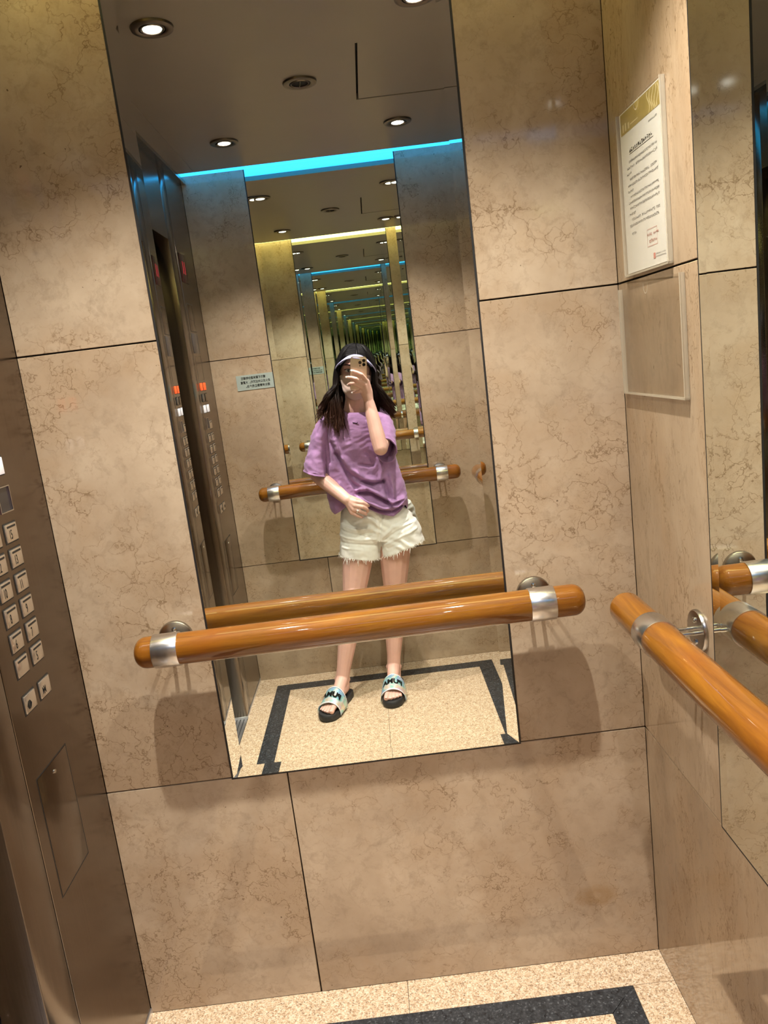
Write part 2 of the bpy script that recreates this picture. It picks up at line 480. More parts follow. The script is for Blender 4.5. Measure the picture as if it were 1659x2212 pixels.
# ------------------------------------------------------------------ floor
floor = box('floor', -0.2, W + 0.15, -D - 0.15, 0.15, -0.08, -0.006, M['joint'])
tag(floor, kind='structure', label='speckled beige granite floor with a black granite border band')
BO, BI, XS = 0.100, 0.171, 0.646
def slab_poly(name, pts, mat, top=0.0):
    bm = bmesh.new(); n = len(pts)
    lo = [bm.verts.new((x, y, -0.02)) for x, y in pts]; hi = [bm.verts.new((x, y, top)) for x, y in pts]
    bm.faces.new(lo); bm.faces.new(hi)
    for k in range(n): bm.faces.new((lo[k], lo[(k + 1) % n], hi[(k + 1) % n], hi[k]))
    return mesh_obj(name, bm_mesh(bm, name), mat, floor)
g = 0.0006
def rect(x0, x1, y0, y1): return [(x0 + g, y0 + g), (x1 - g, y0 + g), (x1 - g, y1 - g), (x0 + g, y1 - g)]
for r in ((0, XS, -BO, 0), (XS, W, -BO, 0), (0, XS, -D, -D + BO), (XS, W, -D, -D + BO), (0, BO, -D + BO, -BO), (W - BO, W, -D + BO, -BO),
          (BI, XS, -1.043, -BI), (XS, W - BI, -1.043, -BI), (BI, XS, -D + BI, -1.043), (XS, W - BI, -D + BI, -1.043)):
    slab_poly('granite_tile', rect(*r), M['granite'])
o4 = [(BO, -BO), (W - BO, -BO), (W - BO, -D + BO), (BO, -D + BO)]
i4 = [(BI, -BI), (W - BI, -BI), (W - BI, -D + BI), (BI, -D + BI)]
for k in range(4):
    a, b2, c, d = o4[k], o4[(k + 1) % 4], i4[(k + 1) % 4], i4[k]
    ctr = ((a[0] + b2[0] + c[0] + d[0]) / 4, (a[1] + b2[1] + c[1] + d[1]) / 4)
    pts = [(x + (g if x < ctr[0] else -g), y + (g if y < ctr[1] else -g)) for x, y in (a, b2, c, d)]
    slab_poly('black_band_strip', pts, M['black_granite'], 0.0002)

# ------------------------------------------------------------------ ceiling with coves
ceiling = box('ceiling', -0.25, W + 0.15, -D - 0.15, 0.15, TOP - 0.02, TOP + 0.05, M['joint'])
tag(ceiling, kind='structure', label='taupe metal ceiling with recessed spotlights and glowing light coves')
CT = 0.022
hx0, hx1, hy0, hy1 = 0.822, W - 0.03, -1.257, -0.773
y_a, y_b = -D + GAP, -GAP
def cpanel(name, x0, x1, y0, y1, z0=H, bev=0.0006):
    return box(name, x0, x1, y0, y1, z0, z0 + CT, M['ceiling'], ceiling, bev, 1)
cpanel('ceiling_panel', 0.002, 0.0895, y_a, y_b)
for x0, x1, y0, y1 in ((0.0905, hx0 - 0.007, y_a, y_b), (hx0 - 0.007, W - 0.001, hy1 + 0.002, y_b), (hx0 - 0.007, W - 0.001, y_a, hy0 - 0.004), (hx1 + 0.002, W - 0.001, hy0 - 0.004, hy1 + 0.002)):
    cpanel('ceiling_panel', x0, x1, y0, y1, bev=0.0)
hp = cpanel('escape_hatch_panel', hx0, hx1, hy0, hy1, H + 0.0015)
box('hatch_backing', hx0 - 0.03, hx1 + 0.01, hy0 - 0.03, hy1 + 0.03, H + CT + 0.003, H + CT + 0.006, M['black_gap'], ceiling)
for yy0, yy1 in ((y_b - 0.006, y_b), (y_a, y_a + 0.006)):
    box('cove_fascia', 0.002, W - 0.001, yy0, yy1, H + CT, H + 0.10, M['ceiling'], ceiling)
tr = box('trim_1', 0.0, 0.022, -D + 0.004, -0.004, H - 0.016, H - 0.001, M['nickel'])
tag(tr, kind='structure', label='thin dark metal trim under the ceiling along the door wall')
def cove(label, mat, y0, y1):
    o = box('cove_light', 0.004, W - 0.004, y0, y1, H + 0.020, H + 0.034, mat)
    return tag(o, label, 'light', 'coloured ceiling cove lights')
cove('yellow light strip glowing in the ceiling gap above the front mirror', M['cove_y'], -GAP + 0.001, -0.003)
cove('cyan light strip glowing in the ceiling gap above the back mirror', M['cove_c'], -D + 0.003, -D + GAP - 0.001)

def downlight(x, y, lamp, label):
    lit = lamp is not None
    root = empty('downlight', (x, y, H)); tag(root, label, 'ceiling light', 'recessed ceiling spotlights')
    lathe('trim_ring', [(0.0335, -0.0005), (0.0345, -0.0060), (0.044, -0.0085), (0.0540, -0.0060), (0.0555, -0.0005)], M['lamp_trim'], root, n=48)
    lathe('dark_gap', [(0.0300, -0.0012), (0.0345, -0.0012)], M['black_gap'], root, n=40)
    lathe('gimbal_ring', [(0.0262, -0.0010), (0.0266, -0.0068), (0.0295, -0.0078), (0.0318, -0.0055), (0.0318, -0.0010)], M['lamp_trim'], root, n=40)
    if lit:
        lathe('reflector', [(0.0264, -0.0060), (0.0235, -0.0030), (0.0225, -0.0028)], M['chrome'], root, n=40)
        lathe('bulb', [(0.0, -0.0092), (0.012, -0.0086), (0.0236, -0.0062)], M['bulb'], root, n=32)
        ld = bpy.data.lights.new('spot_beam', 'SPOT')
        ld.energy, ld.color = lamp; ld.spot_size = math.radians(100); ld.spot_blend = 1.0; ld.shadow_soft_size = 0.014
        lo = bpy.data.objects.new('spot_beam', ld); link(lo, root); lo.location = (0, 0, -0.022)
    else:
        lathe('dead_bulb', [(0.0, -0.0010), (0.020, -0.0010), (0.0266, -0.0040)], M['black_gap'], root, n=32)
        rod('clip_wire', (-0.004, -0.032, -0.0085), (0.003, 0.024, -0.0080), 0.0010, M['nickel'], root, 8)
    return root
downlight(0.292, -0.515, LAMP_FRONT, 'lit round ceiling spotlight nearest the front mirror on the door side')
downlight(0.973, -0.515, LAMP_FRONT, 'lit round ceiling spotlight nearest the front mirror beside the hatch')
downlight(0.292, -D + 0.522, LAMP_BACK, 'lit round ceiling spotlight by the cyan cove on the door side')
downlight(0.973, -D + 0.522, LAMP_BACK, 'lit round ceiling spotlight by the cyan cove on the handrail side')
downlight(0.633, -1.024, None, 'dark unlit round spotlight in the middle of the ceiling')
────
**WHAT THE EXERCISE ASKS:**
Make an exact copy of the data, leaving its pictures out.

**RESULT OF THE TASK:**
Write part 2 of the bpy script that recreates this picture. It picks up at line 480. More parts follow. The script is for Blender 4.5. Measure the picture as if it were 1659x2212 pixels.
# ------------------------------------------------------------------ floor
floor = box('floor', -0.2, W + 0.15, -D - 0.15, 0.15, -0.08, -0.006, M['joint'])
tag(floor, kind='structure', label='speckled beige granite floor with a black granite border band')
BO, BI, XS = 0.100, 0.171, 0.646
def slab_poly(name, pts, mat, top=0.0):
    bm = bmesh.new(); n = len(pts)
    lo = [bm.verts.new((x, y, -0.02)) for x, y in pts]; hi = [bm.verts.new((x, y, top)) for x, y in pts]
    bm.faces.new(lo); bm.faces.new(hi)
    for k in range(n): bm.faces.new((lo[k], lo[(k + 1) % n], hi[(k + 1) % n], hi[k]))
    return mesh_obj(name, bm_mesh(bm, name), mat, floor)
g = 0.0006
def rect(x0, x1, y0, y1): return [(x0 + g, y0 + g), (x1 - g, y0 + g), (x1 - g, y1 - g), (x0 + g, y1 - g)]
for r in ((0, XS, -BO, 0), (XS, W, -BO, 0), (0, XS, -D, -D + BO), (XS, W, -D, -D + BO), (0, BO, -D + BO, -BO), (W - BO, W, -D + BO, -BO),
          (BI, XS, -1.043, -BI), (XS, W - BI, -1.043, -BI), (BI, XS, -D + BI, -1.043), (XS, W - BI, -D + BI, -1.043)):
    slab_poly('granite_tile', rect(*r), M['granite'])
o4 = [(BO, -BO), (W - BO, -BO), (W - BO, -D + BO), (BO, -D + BO)]
i4 = [(BI, -BI), (W - BI, -BI), (W - BI, -D + BI), (BI, -D + BI)]
for k in range(4):
    a, b2, c, d = o4[k], o4[(k + 1) % 4], i4[(k + 1) % 4], i4[k]
    ctr = ((a[0] + b2[0] + c[0] + d[0]) / 4, (a[1] + b2[1] + c[1] + d[1]) / 4)
    pts = [(x + (g if x < ctr[0] else -g), y + (g if y < ctr[1] else -g)) for x, y in (a, b2, c, d)]
    slab_poly('black_band_strip', pts, M['black_granite'], 0.0002)

# ------------------------------------------------------------------ ceiling with coves
ceiling = box('ceiling', -0.25, W + 0.15, -D - 0.15, 0.15, TOP - 0.02, TOP + 0.05, M['joint'])
tag(ceiling, kind='structure', label='taupe metal ceiling with recessed spotlights and glowing light coves')
CT = 0.022
hx0, hx1, hy0, hy1 = 0.822, W - 0.03, -1.257, -0.773
y_a, y_b = -D + GAP, -GAP
def cpanel(name, x0, x1, y0, y1, z0=H, bev=0.0006):
    return box(name, x0, x1, y0, y1, z0, z0 + CT, M['ceiling'], ceiling, bev, 1)
cpanel('ceiling_panel', 0.002, 0.0895, y_a, y_b)
for x0, x1, y0, y1 in ((0.0905, hx0 - 0.007, y_a, y_b), (hx0 - 0.007, W - 0.001, hy1 + 0.002, y_b), (hx0 - 0.007, W - 0.001, y_a, hy0 - 0.004), (hx1 + 0.002, W - 0.001, hy0 - 0.004, hy1 + 0.002)):
    cpanel('ceiling_panel', x0, x1, y0, y1, bev=0.0)
hp = cpanel('escape_hatch_panel', hx0, hx1, hy0, hy1, H + 0.0015)
box('hatch_backing', hx0 - 0.03, hx1 + 0.01, hy0 - 0.03, hy1 + 0.03, H + CT + 0.003, H + CT + 0.006, M['black_gap'], ceiling)
for yy0, yy1 in ((y_b - 0.006, y_b), (y_a, y_a + 0.006)):
    box('cove_fascia', 0.002, W - 0.001, yy0, yy1, H + CT, H + 0.10, M['ceiling'], ceiling)
tr = box('trim_1', 0.0, 0.022, -D + 0.004, -0.004, H - 0.016, H - 0.001, M['nickel'])
tag(tr, kind='structure', label='thin dark metal trim under the ceiling along the door wall')
def cove(label, mat, y0, y1):
    o = box('cove_light', 0.004, W - 0.004, y0, y1, H + 0.020, H + 0.034, mat)
    return tag(o, label, 'light', 'coloured ceiling cove lights')
cove('yellow light strip glowing in the ceiling gap above the front mirror', M['cove_y'], -GAP + 0.001, -0.003)
cove('cyan light strip glowing in the ceiling gap above the back mirror', M['cove_c'], -D + 0.003, -D + GAP - 0.001)

def downlight(x, y, lamp, label):
    lit = lamp is not None
    root = empty('downlight', (x, y, H)); tag(root, label, 'ceiling light', 'recessed ceiling spotlights')
    lathe('trim_ring', [(0.0335, -0.0005), (0.0345, -0.0060), (0.044, -0.0085), (0.0540, -0.0060), (0.0555, -0.0005)], M['lamp_trim'], root, n=48)
    lathe('dark_gap', [(0.0300, -0.0012), (0.0345, -0.0012)], M['black_gap'], root, n=40)
    lathe('gimbal_ring', [(0.0262, -0.0010), (0.0266, -0.0068), (0.0295, -0.0078), (0.0318, -0.0055), (0.0318, -0.0010)], M['lamp_trim'], root, n=40)
    if lit:
        lathe('reflector', [(0.0264, -0.0060), (0.0235, -0.0030), (0.0225, -0.0028)], M['chrome'], root, n=40)
        lathe('bulb', [(0.0, -0.0092), (0.012, -0.0086), (0.0236, -0.0062)], M['bulb'], root, n=32)
        ld = bpy.data.lights.new('spot_beam', 'SPOT')
        ld.energy, ld.color = lamp; ld.spot_size = math.radians(100); ld.spot_blend = 1.0; ld.shadow_soft_size = 0.014
        lo = bpy.data.objects.new('spot_beam', ld); link(lo, root); lo.location = (0, 0, -0.022)
    else:
        lathe('dead_bulb', [(0.0, -0.0010), (0.020, -0.0010), (0.0266, -0.0040)], M['black_gap'], root, n=32)
        rod('clip_wire', (-0.004, -0.032, -0.0085), (0.003, 0.024, -0.0080), 0.0010, M['nickel'], root, 8)
    return root
downlight(0.292, -0.515, LAMP_FRONT, 'lit round ceiling spotlight nearest the front mirror on the door side')
downlight(0.973, -0.515, LAMP_FRONT, 'lit round ceiling spotlight nearest the front mirror beside the hatch')
downlight(0.292, -D + 0.522, LAMP_BACK, 'lit round ceiling spotlight by the cyan cove on the door side')
downlight(0.973, -D + 0.522, LAMP_BACK, 'lit round ceiling spotlight by the cyan cove on the handrail side')
downlight(0.633, -1.024, None, 'dark unlit round spotlight in the middle of the ceiling')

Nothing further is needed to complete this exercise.